大和古流奉納たどり着いた朝十時ごろは、菊の花の香りが漂う中、拝殿の前の広場で「大和古流奉納」という奉納の儀が行われていた。男性が垂れ幕の的に弓を射って場を清めているらしいのだが、人だかりの為によく見えないしアナウンスも聞き辛い。四神の朱雀がどうだとか玄武がなんだとか途切れ途切れに聞こえてきている内に、儀は割とあっさりと終わってしまったらしい。七五三で来ている子供連れ向けの行事が始まったようだったのでその場を人に譲って離れた。手元のパンフレットによれば、大和古流(こる)奉納式とは、諸処の芸や道を継承している大和古流の当主がその奥義を奉納する式、なのだそうだ。

菊 虻社務所の反対側に展示向けの菊花がずらりと並べられていた。先日大田原市の産業文化祭でやはり菊の展示会を見てきたが、それよりもだいぶん規模が大きい。花の善し悪しは素人目には分かるはずもないのだが、一つ一つの花ぶりは見事だと気圧された感じがした。菊花の種類も数百以上と絢爛豪華だ。肌寒い空のもと、何匹かの蜂や虻がたかって蜜をすすっていた。

お稲荷さまの群れ御本殿の裏手の売店が建ち並ぶ方へ歩んでいくと、ケヤキかなにかの木の隣にお稲荷さまが地面に沢山並べられていた。石造りのものもあれば焼き物のものもある。見た感じどこか欠けたりしている風でもないし、どうして置いてあるんだろう。不思議な光景だ。

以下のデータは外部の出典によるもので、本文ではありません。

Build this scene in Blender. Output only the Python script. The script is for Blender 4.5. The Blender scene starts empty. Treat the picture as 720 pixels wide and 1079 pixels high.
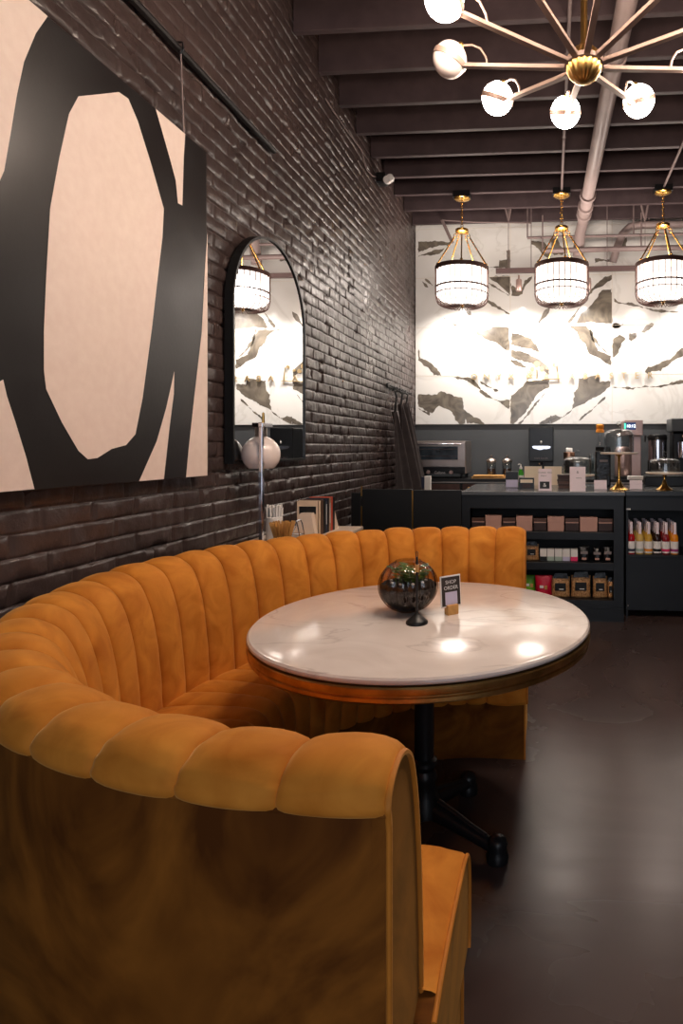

銀杏の紅葉裏門を出て菊人形の展示場である笠間稲荷神社美術館へ来た辺りで、あたりがやたら臭うのに気がついた。地面を見ると紅葉した落ち葉に混じって、銀杏が至る所で踏みつぶされている。これのニオイだったのかと少し顔をしかめながら券売所の脇を通った。正面に櫓があり、でん、と坂本竜馬とその妻お龍の菊人形が佇んでおり、日本初新婚旅行、とこれまたでかく看板が立っている。その周りを囲むように意趣をこらした菊の展示が行われていた。それは古都の風景だったり富士山だったりと、よく作ったなあとただただ感心するばかりだ。竜馬と加尾美術館の中では坂本竜馬の生涯をパネル展示と菊人形の組み合わせで展示していた。悲しい事に僕は高校で世界史や日本史を学ばなかったので、龍馬の事もあまりよく分からなかったのだが、江戸と明治という時代を駆け抜けた志士だったようなことは分かった。写真が大好きだったらしく、晩年はゆったり暮らしたようで何よりだ。

菊も見終わって、茶店で味噌田楽と甘酒を頼むとお茶が出てきた。気遣いに心も温まる。ちゃんちゃんこのお稲荷さまとちびコウ参道をぶらぶらと歩いている内にちゃんちゃんこを着たお稲荷さまを見つけ、ぬいぐるみと一緒に写真に撮った。仲見世でお稲荷さまの焼き物を見つけ、家の部屋に置くつもりで三寸のを買ってしまった。鳥居をくぐり表道に出ると、バスでやって来たらしい観光客達が大勢、門の脇の椅子に座っていた。その横でまたちょいと休憩。やがて歩くうち、笠間のマスコットキャラクター、いな吉くんというのが目に入った。辺りの店は笠間稲荷神社にあやかって、いなり寿司やキツネの焼き物などを並べているようだ。半ば歩行者天国とかしている道路を渡り、車に戻った。大変活気のあるところだったなあ。来るのに時間は掛かるが、また新年に入ったら行ってみたい。

おうちのお稲荷さまで、こちらが自室のCD棚の前に置かれたお稲荷さま。対でひと組だった。神棚が無くここしか場所がなかったので、ここにお酒も備える事に。何か御利益でもあるかなあ。